Ende November soll auf dem Grünen-Parteitag ein neuer Politikkurs für die Bundespartei verabschiedet werden. In Hannover wolle man sich wieder mehr auf die Klimapolitik besinnen und stellt einen Leitantrag, der mehr kosmetische Forderungen als echten Klimaschutz beinhaltet. Dieses Vorgehen reiht sich in den Kreislauf der Grünen ein: Klimapolitik wird nur in der Opposition betrieben.
Alev Bahadır
Nach dem Zusammenbruch der Ampel-Regierung haben sämtliche beteiligte Parteien an Zustimmungswerten verloren. Die SPD fuhr ihr historisch schlechtestes Ergebnis bei der Bundestagswahl 2025 ein, die FDP schaffte den Wiedereinzug in den Bundestag nicht. Auch die Grünen verloren im Vergleich zu den Wahlen 2021 3,1 Prozentpunkte und landeten in der Opposition. Mit dem Rückzug Robert Habecks aus dem Bundestag und nach Annalena Baerbocks Berufung zur Präsidentin der UN-Generalversammlung sind auch die letzten bekannten Gesichter der Ampel-Grünen weg, also Zeit für einen neuen Anstrich.
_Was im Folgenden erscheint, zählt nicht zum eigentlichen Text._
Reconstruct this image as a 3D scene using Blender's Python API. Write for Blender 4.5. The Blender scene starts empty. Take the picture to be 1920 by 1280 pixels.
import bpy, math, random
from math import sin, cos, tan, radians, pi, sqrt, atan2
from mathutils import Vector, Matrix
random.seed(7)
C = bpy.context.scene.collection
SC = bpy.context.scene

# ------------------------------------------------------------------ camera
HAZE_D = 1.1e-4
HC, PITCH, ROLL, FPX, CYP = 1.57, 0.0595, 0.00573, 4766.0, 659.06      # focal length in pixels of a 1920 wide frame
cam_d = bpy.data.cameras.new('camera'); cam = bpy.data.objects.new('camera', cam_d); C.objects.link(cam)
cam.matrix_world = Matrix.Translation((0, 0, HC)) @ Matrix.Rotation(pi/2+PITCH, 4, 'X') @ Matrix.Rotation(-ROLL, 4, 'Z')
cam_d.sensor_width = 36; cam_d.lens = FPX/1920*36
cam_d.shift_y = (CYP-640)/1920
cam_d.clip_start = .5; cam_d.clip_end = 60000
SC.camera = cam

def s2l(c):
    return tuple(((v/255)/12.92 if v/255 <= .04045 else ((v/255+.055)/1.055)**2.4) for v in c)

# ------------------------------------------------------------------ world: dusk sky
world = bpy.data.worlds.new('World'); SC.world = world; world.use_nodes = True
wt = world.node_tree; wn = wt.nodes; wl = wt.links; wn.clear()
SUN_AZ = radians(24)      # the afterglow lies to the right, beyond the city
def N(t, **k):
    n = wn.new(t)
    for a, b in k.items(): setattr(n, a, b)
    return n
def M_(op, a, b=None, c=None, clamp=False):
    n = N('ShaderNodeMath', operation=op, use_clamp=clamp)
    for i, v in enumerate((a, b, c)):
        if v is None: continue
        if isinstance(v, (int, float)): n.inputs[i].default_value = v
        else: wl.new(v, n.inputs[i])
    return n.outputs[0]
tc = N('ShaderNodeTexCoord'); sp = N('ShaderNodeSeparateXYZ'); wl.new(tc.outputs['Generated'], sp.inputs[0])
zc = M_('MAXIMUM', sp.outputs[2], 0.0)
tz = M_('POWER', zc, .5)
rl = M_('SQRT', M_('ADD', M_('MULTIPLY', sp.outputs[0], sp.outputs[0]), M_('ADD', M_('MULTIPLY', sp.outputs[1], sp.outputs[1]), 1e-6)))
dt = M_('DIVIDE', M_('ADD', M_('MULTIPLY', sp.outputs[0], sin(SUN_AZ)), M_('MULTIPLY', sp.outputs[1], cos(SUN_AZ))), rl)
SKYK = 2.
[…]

„Kurs Zukunft – sozial gerecht aus der fossilen Abhängigkeit“ heißt der Antrag des Bundesvorstands, der sich hohe Ziele setzt. Nach einer Erklärung, welche historischen Weichen die Grünen in der Ampelregierung für den Klimaschutz gestellt hätten und der Ankündigung, dass die schwarz-rote Regierung all das zunichte mache, erklärt der Bundesvorstand, wie er sich Klimapolitik vorstelle. Wer hier ernsthafte Veränderungen sucht, wird aber enttäuscht. Stattdessen folgt eine Aufwärmung des alten Programms: Wärmepumpen, „Green Deal“, „Green Tech“, Emissionszertifikate (ETS) usw. Garniert wird der Antrag mit Schlagworten, wie „soziale Gerechtigkeit“, „Rückkehr zum 49-Euro-Ticket“ uvm. Dabei versuchen die Grünen zu kaschieren, dass sie in den vergangenen vier Jahren (und auch in der Regierungsbeteiligungen zuvor) wenig für Klimaschutz oder soziale Gerechtigkeit gemacht haben. Der ETS-Handel z.B. ist mit so niedrigen Kosten angesetzt, dass Unternehmen fleißig weiterhin CO2 ausschütten, Wärmepumpensubventionen sind nur für Eigenheimbesitzer oder Vermieter lukrativ, aber nicht für Menschen, die zur Miete wohnen. Und schlussendlich wurden unter Regierungsbeteiligung der Grünen Waffen und Munition in Kriegsgebiete, wie der Ukraine oder nach Israel geschickt, wo sie gegen tausende Menschen eingesetzt wurden und die Umwelt in diesen Regionen ebenfalls zerstört haben. Und auch das Deutschlandticket wurde unter der Ampel nicht günstiger – sondern immer teurer.
Klimaschutz ohne grundlegende Kritik am Kapitalismus und seine Umwelt- und Menschen-zerstörende Profitmaximierung zu üben, ist zu diesem Zeitpunkt der globalen Erwärmung, wie grüne Farbe auf eine von Schimmel übersäte Wand zu klatschen. Das Problem sitzt nämlich nicht an der Oberfläche, sondern tief im System. Doch pünktlich zu ihrer Oppositionsrolle machen die Grünen das, was sie immer machen: Kriegsbeteiligung, soziale Kürzungen und Umweltzerstörung unter ihrer Beteiligung „vergessen“ machen und sich den grünen Button anpinnen. Vor der Bundestagswahl 2021 beteiligten sich grüne Spitzenpolitiker plötzlich an Protesten gegen Waldabholzungen, die sie teilweise selbst als Landesregierungsmitglieder mitbeschlossen hatten. Nachdem sie an zahlreichen Kriegsbeteiligungen Deutschlands beteiligt waren, verkauften sie sich dennoch als „Friedenspartei“. Denn auch die Grünen-Spitze weiß: Themen, wie soziale Gerechtigkeit bringt man weniger mit den Grünen in Verbindung, Klimaschutz schon eher. Und im kommenden Jahr stehen mehrere wichtige Landtagswahlen an, so z.B. auch die Wahl in Baden-Württemberg, wo die Grünen den Ministerpräsidenten stellen. Die Umfragewerte zeigen sie aktuell aber hinter CDU und AfD. Also wird die grüne Farbe ausgepackt, ob es funktioniert, ist fragwürdig. Denn auch viele (junge) Menschen wissen heute: wer grün wählt, bekommt keine grüne Politik.